(PROMPT):
Write out word for word each line of the records, beginning at the first and stopping after the line with "h_.rotation_euler = (0, TILT_TV, 0)". Leave the pictures out.

(LISTED RECORDS):

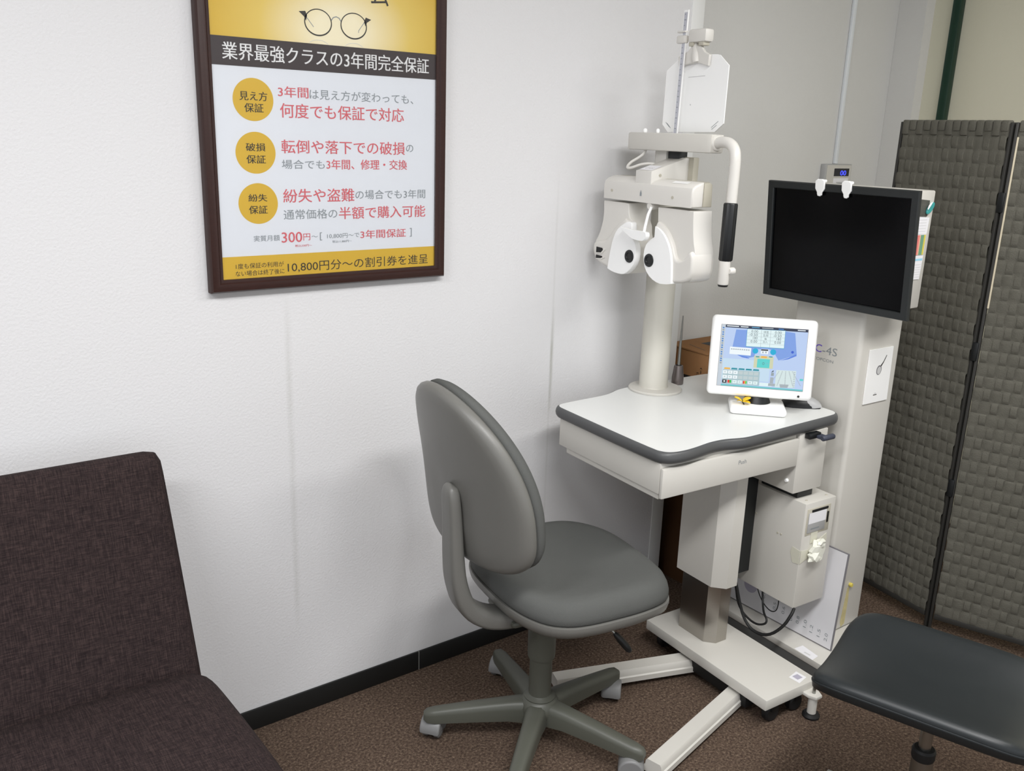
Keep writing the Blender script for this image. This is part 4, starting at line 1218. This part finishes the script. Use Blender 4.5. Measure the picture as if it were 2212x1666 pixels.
h1 = single('clip_hook', hook(-0.514), 'white plastic clip on monitor top edge, the one nearer the wall', 'clip', (2.30, -0.514, 1.484), group='white clips on the black monitor')
h2 = single('clip_hook', hook(-0.600), 'white plastic clip on monitor top edge, the one nearer the woven screen', 'clip', (2.30, -0.600, 1.484), group='white clips on the black monitor')

for h_ in (h1, h2):
    h_.location.x -= 0.0295
    h_.location.z += 0.004
    h_.rotation_euler = (0, TILT_TV, 0)

# leaflets on the side of the upper case
def leaflet(name, pts, mat, label, cat, extra=None, y=-0.7216, th=0.0012, group=None):
    mb = MB()
    mb.prism(pts, 1, y - th, y, mat)
    if extra:
        extra(Art(mb, (0, y - th - 0.0001, 0), (1, 0, 0), (0, 0, 1), 0.0003))
    return single(name, mb, label, cat, (pts[0][0], y, pts[0][1]), group=group, fix=False)
leaflet('photo_tag', [(2.410, 1.408), (2.474, 1.405), (2.480, 1.420), (2.478, 1.450), (2.410, 1.455)], M['dark_tag'], 'dark photo card behind the teal magnet on the cabinet side', 'card')
def lines(a):
    for k in range(5):
        a.rect(2.434, 1.364 + k * 0.008, 2.478, 1.3648 + k * 0.008, M['ink_pale'], 1)
leaflet('note_sheet', [(2.410, 1.357), (2.487, 1.356), (2.490, 1.402), (2.410, 1.4065)], M['note'], 'white printed slip just below the teal magnet on the cabinet side', 'paper', lines)
def stripes(a):
    a.rect(2.441, 1.2975, 2.452, 1.354, M['s_red'], 1)
    a.rect(2.432, 1.2975, 2.441, 1.340, M['s_orange'], 1)
    a.rect(2.452, 1.2975, 2.458, 1.354, M['s_orange'], 1)
    a.rect(2.458, 1.2975, 2.475, 1.354, M['s_green'], 1)
    a.rect(2.475, 1.2975, 2.484, 1.354, M['s_yellow'], 1)
leaflet('colour_card', [(2.410, 1.2968), (2.486, 1.2968), (2.486, 1.3555), (2.410, 1.3555)], M['note'], 'card with red, green and yellow stripes on the cabinet side', 'card', stripes)
def lines2(a):
    a.rect(2.440, 1.281, 2.484, 1.287, M['s_blue'], 1)
    for k in range(6):
        a.rect(2.448, 1.234 + k * 0.007, 2.482, 1.2347 + k * 0.007, M['ink_pale'], 1)
leaflet('note_sheet', [(2.410, 1.228), (2.483, 1.2265), (2.487, 1.2955), (2.410, 1.2960)], M['note'], 'white slip with a blue line, lowest of the papers on the cabinet side', 'paper', lines2)
tm = MB()
for i in range(1):
    pts = []
    for k in range(36):
        t = 2 * pi * k / 36
        a, b = 0.022 * math.cos(t), 0.0105 * math.sin(t)
        pts.append((2.4800 + a * math.cos(0.72) - b * math.sin(0.72), 1.4285 + a * math.sin(0.72) + b * math.cos(0.72)))
    tm.prism(pts, 1, -0.7285, -0.7232, M['teal'], 0.002)
    tm.tube([(2.462, -0.7295, 1.4255), (2.468, -0.7305, 1.4375), (2.478, -0.7305, 1.4450)], [0.0015, 0.0032, 0.0015], M['white'], 8, 1)
single('oval_magnet', tm, 'teal oval magnet holding a dark card to the cabinet side', 'magnet', (2.480, -0.7232, 1.42))

# white plaque with a handled occluder drawn on it
def spoon(a):
    a.disc(2.468, 0.941, 0.0135, 0.0150, M['chart_edge'], 1, 28)
    a.disc(2.468, 0.940, 0.0105, 0.0120, M['ink_pale'], 2, 28)
    a.stroke([(2.476, 0.953), (2.487, 0.964), (2.500, 0.984)], [0.006, 0.004, 0.003], M['ink_black'], 1)
    a.rect(2.455, 0.8625, 2.474, 0.8650, M['ink_black'], 1)
    a.rect(2.460, 0.8680, 2.470, 0.8690, M['ink_grey'], 1)
leaflet('wall_plaque', [(2.4095, 0.840), (2.536, 0.838), (2.5315, 1.0075), (2.4075, 1.009)], M['white'], 'white plaque picturing a handled eye occluder on the cabinet side', 'plaque', spoon, -0.6468, 0.003)

# acuity sheet board leaning against the cabinet
bd = MB()
LEAN = Matrix.Translation((2.3285, 0, 0.0565)) @ Matrix.Rotation(math.radians(4.2), 4, 'Y')
bd.box((0, -0.709, 0), (0.0055, -0.235, 0.330), M['chart_edge'], 0.001, 1, LEAN)
L3 = LEAN.to_3x3()
ba = Art(bd, LEAN @ Vector((-0.0003, 0, 0)), Vector((0, -1, 0)), L3 @ Vector((0, 0, 1)), 0.0003)
ba.rect(0.239, 0.004, 0.7055, 0.327, M['chart_white'], 1)
for s, y, z in (('0.4', .436, .072), ('0.5', .483, .052), ('0.6', .518, .053), ('0.7', .551, .044), ('0.8', .576, .046), ('1.0', .604, .046), ('1.2', .629, .040), ('1.5', .657, .039), ('2.0', .684, .037)):
    ba.text(s, y - 0.0055, z - 0.013, y + 0.0055, z + 0.013, M['ink_grey'], 2, rot=1)
ba.disc(0.378, 0.085, 0.028, 0.030, M['purple'], 2, 32)
single('acuity_board', bd, 'white eye chart board with sideways numbers leaning against the cabinet foot', 'board', (2.33, -0.47, 0.0565), fix=False)

# ------------------------------------------------------------------ cardboard boxes in the recess
def carton(z0, z1, top_print, x0=2.345, x1=2.60, ya=-0.088, yb=0.110):
    mb = MB()
    mb.box((x0, ya, z0), (x1, yb, z1), M['cardboard'], 0.002)
    return mb
c1 = MB().box((2.342, -0.10, 0.0), (2.60, 0.110, 0.452), M['cardboard_shaded'], 0.002)
single('carton', c1, 'brown cardboard box coloured dark for shade on the floor beneath a smaller one in the corner', 'box', (2.46, 0.0, 0))
cb = (2.46, 0.0, 0.453)
cart = thing('carton', 'brown cardboard box with black print behind the table, topmost of its stack', 'box', cb)
mb = carton(0.4525, 0.878, True)
a_ = Art(mb, (2.3447, 0, 0), (0, -1, 0), (0, 0, 1), 0.0003)
a_.rect(-0.060, 0.70, 0.035, 0.790, M['box_ink'], 1)
a_.disc(-0.012, 0.766, 0.010, 0.010, M['ink_grey'], 2, 20)
a_.disc(0.018, 0.767, 0.008, 0.010, M['ink_grey'], 2, 20)
a_.text('(adon', 0.058, 0.755, 0.068, 0.830, M['box_ink'], 1, rot=2)
a_.text('日田', 0.044, 0.765, 0.054, 0.810, M['box_ink'], 1, rot=2)
mb.build('carton_body', cart, cb, fix=False)
fl = MB()
fl.box((2.343, -0.089, 0.8785), (2.60, 0.108, 0.8845), M['cardboard'], 0.001)
t_ = Art(fl, (0, 0, 0.8847), (1, 0, 0), (0, 1, 0), 0.0003)
t_.rect(2.45, -0.03, 2.53, 0.04, M['bezel'], 1)
for k in range(6):
    t_.rect(2.375 + k * 0.004, -0.045 + k * 0.016, 2.379 + k * 0.004, -0.034 + k * 0.016, M['dark_wood'], 1)
fl.build('carton_flap', cart, cb, fix=False)

# ------------------------------------------------------------------ thermostat with its wire duct
TT = (3.24, 0.119, 1.40)
th_ = thing('wall_controller', 'silver wall thermostat with blue digits on the wall above the monitor', 'thermostat', TT)
MB().box((3.148, 0.096, 1.395), (3.322, 0.1195, 1.517), M['silver_plastic'], 0.003).build('controller_case', th_, TT)
mb = MB()
a_ = Art(mb, (0, 0.0958, 0), (1, 0, 0), (0, 0, 1), 0.0003)
a_.rect(3.158, 1.396, 3.318, 1.5125, M['beige'], 0)
a_.rect(3.206, 1.470, 3.306, 1.500, M['lcd_dark'], 1)
a_.text('00', 3.248, 1.473, 3.286, 1.492, M['lcd_blue'], 2, 0.02)
a_.rect(3.206, 1.400, 3.306, 1.462, M['note'], 1)
a_.rect(3.226, 1.424, 3.276, 1.448, M['ink_pale'], 2)
a_.rect(3.232, 1.428, 3.268, 1.444, M['ink_grey'], 3)
mb.build('display', th_, TT, fix=False)
single('wire_duct', MB().box((3.221, 0.107, 1.5175), (3.241, 0.1195, 2.599), M['conduit'], 0.003), 'thin white wire duct running up the wall from the thermostat', 'duct', (3.231, 0.119, 1.5175))

# ------------------------------------------------------------------ folding woven screen
FB = (2.823, -0.757, 0)
scn = thing('folding_screen', 'dark grey woven folding screen standing at the right beside the cabinet', 'screen', FB)
def weave(length, z0, z1, nx, nz, th=0.0045):
    """plain weave of flat strips, over and under"""
    mb = MB()
    sub = 6
    W_, H_ = nx * sub, nz * sub
    prof = [0.0, 0.80, 1.0, 1.0, 1.0, 0.80]
    for side in (-1, 1):
        vs, fs = [], []
        rnd = random.Random(5)
        jit = [[rnd.uniform(-1, 1) for _ in range(nz + 1)] for _ in range(nx + 1)]
        for i in range(W_ + 1):
            for j in range(H_ + 1):
                ci, cj = min(i // sub, nx - 1), min(j // sub, nz - 1)
                a, b = prof[i % sub], prof[j % sub]
                over = (ci + cj) % 2 == 0
                if over:
                    hh = th * (0.55 + 0.45 * a) * b
                else:
                    hh = th * 0.66 * a * (0.35 + 0.65 * b)
                hh *= 1 + 0.25 * jit[ci][cj]
                dx = (0.0 if i % sub else 0.10 * (1 if over else -1)) * length / nx
                dz = 0.0016 * jit[ci][cj]
                vs.append((min(length, max(0, length * i / W_ + dx)), side * (0.006 + hh), z0 + (z1 - z0) * j / H_ + dz))
        for i in range(W_):
            for j in range(H_):
                fs.append([i * (H_ + 1) + j, (i + 1) * (H_ + 1) + j, (i + 1) * (H_ + 1) + j + 1, i * (H_ + 1) + j + 1])
        mb.raw(vs, fs, M['screen_weave'])
    return mb
def screen_panel(direction, length, edge):
    ang_ = math.atan2(direction[1], direction[0])
    R4 = Matrix.Rotation(ang_, 4, 'Z')
    mb = weave(length - 0.022, 0.062, 1.672, 14, 40)
    mb.v = [R4 @ (p + Vector((0.012, 0, 0))) for p in mb.v]
    # strip ends turned over the top rail
    for k in range(14):
        x = 0.012 + (length - 0.022) * (k + 0.5) / 14
        lo_ = 1.632 if k % 2 else 1.645
        mb.box((x - 0.0125, -0.0125, lo_), (x + 0.0125, 0.0125, 1.678), M['screen_weave'], 0.004, 2, R4)
    mb.build('woven_panel', scn, ang=28, fix=False)
    for x in (0.006, length - 0.006):
        pm = MB()
        pm.box((x - 0.0045, -0.010, 0.0), (x + 0.0045, 0.010, 1.672), M['screen_pole'], 0.002, 2, R4)
        pm.build('panel_post', scn)
    if edge:
        MB().box((0.0108, -0.0122, 1.12), (0.0160, 0.0122, 1.63), M['screen_edge'], 0.001, 1, R4).build('edge_batten', scn)
    MB().box((0.014, -0.009, 0.045), (length - 0.014, 0.009, 0.064), M['screen_pole'], 0.002, 2, R4).build('bottom_rail', scn)
    return R4
d1 = Vector((2.886 - 2.823, -0.362 + 0.757)).normalized()
d2_ = Vector((0.0941, -0.2794)).normalized()
R1 = screen_panel(d1, 0.402, False)
R2 = screen_panel(d2_, 0.402, True)
for z in (1.44, 0.98, 0.52):
    MB().box((-0.012, -0.010, z - 0.030), (0.002, 0.010, z + 0.030), M['black_plastic'], 0.003).build('hinge', scn)

# ------------------------------------------------------------------ black stool
SBs = (1.848, -1.262, 0)
stool = thing('vinyl_stool', 'black vinyl stool with square padded seat and chrome post at the right', 'stool', SBs, rotz=math.radians(17.6))
def stool_def(x, y, z):
    return (x - 0.008, y + 0.010, z + 0.0488 * (abs(x) / 0.202) ** 2.2)
SE = superellipse(0.197, 0.226, 6.4)
MB().pad(SE, [(0.0, 0.443), (0.2, 0.443), (0.4, 0.442), (0.55, 0.441), (0.7, 0.439), (0.85, 0.436), (0.93, 0.431), (0.975, 0.424), (0.995, 0.415), (0.998, 0.409)], M['vinyl'], 120, stool_def).pad(SE, [(0.9, 0.4085), (1.0, 0.4085), (1.006, 0.406), (1.004, 0.403), (0.998, 0.401), (0.992, 0.390), (0.95, 0.387), (0.7, 0.387), (0.5, 0.387), (0.3, 0.387), (0.0, 0.387)], M['vinyl'], 120, stool_def).build('seat', stool, ang=60)
MB().lathe([(0.0, 0.24), (0.014, 0.24), (0.014, 0.380), (0.05, 0.382), (0.05, 0.388), (0.0, 0.388)], (0, 0, 0), M['steel'], 28).build('piston', stool)
MB().lathe([(0.0, 0.235), (0.024, 0.235), (0.026, 0.240), (0.026, 0.258), (0.022, 0.263), (0.0, 0.263)], (0, 0, 0), M['rubber'], 28).build('collar', stool)
MB().lathe([(0.0, 0.05), (0.024, 0.05), (0.024, 0.236), (0.0, 0.236)], (0, 0, 0), M['steel'], 28).build('sleeve', stool)
for k in range(5):
    a = math.radians(5.5) + 2 * pi * k / 5
    R4 = Matrix.Rotation(a, 4, 'Z')
    MB().loft([[(0.015, -0.017, 0.05), (0.015, 0.017, 0.05), (0.015, 0.014, 0.095), (0.015, -0.014, 0.095)], [(0.22, -0.012, 0.04), (0.22, 0.012, 0.04), (0.22, 0.010, 0.062), (0.22, -0.010, 0.062)]], M['steel'], R4).build('foot_leg', stool)
    MB().lathe([(0.0, -0.012), (0.017, -0.012), (0.0205, -0.008), (0.0205, 0.008), (0.017, 0.012), (0.0, 0.012)], (0.21, 0, 0.0207), M['rubber'], 22, axis=1, mat4=R4).build('caster', stool)
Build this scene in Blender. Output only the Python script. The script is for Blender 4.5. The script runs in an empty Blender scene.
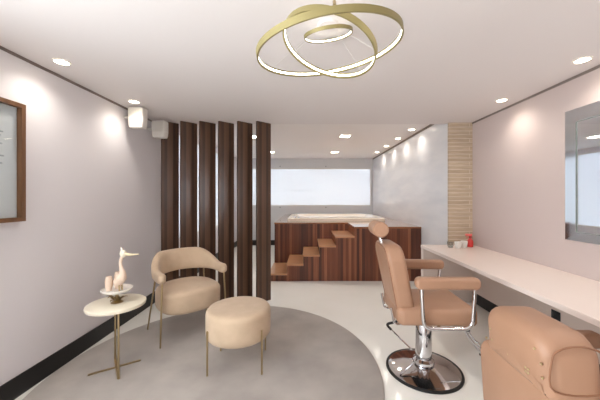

(EXPECTED ANSWER):
Keep writing the Blender script for this image. This is part 4, starting at line 1218. This part finishes the script. Use Blender 4.5. Measure the picture as if it were 2212x1666 pixels.
h1 = single('clip_hook', hook(-0.514), 'white plastic clip on monitor top edge, the one nearer the wall', 'clip', (2.30, -0.514, 1.484), group='white clips on the black monitor')
h2 = single('clip_hook', hook(-0.600), 'white plastic clip on monitor top edge, the one nearer the woven screen', 'clip', (2.30, -0.600, 1.484), group='white clips on the black monitor')

for h_ in (h1, h2):
    h_.location.x -= 0.0295
    h_.location.z += 0.004
    h_.rotation_euler = (0, TILT_TV, 0)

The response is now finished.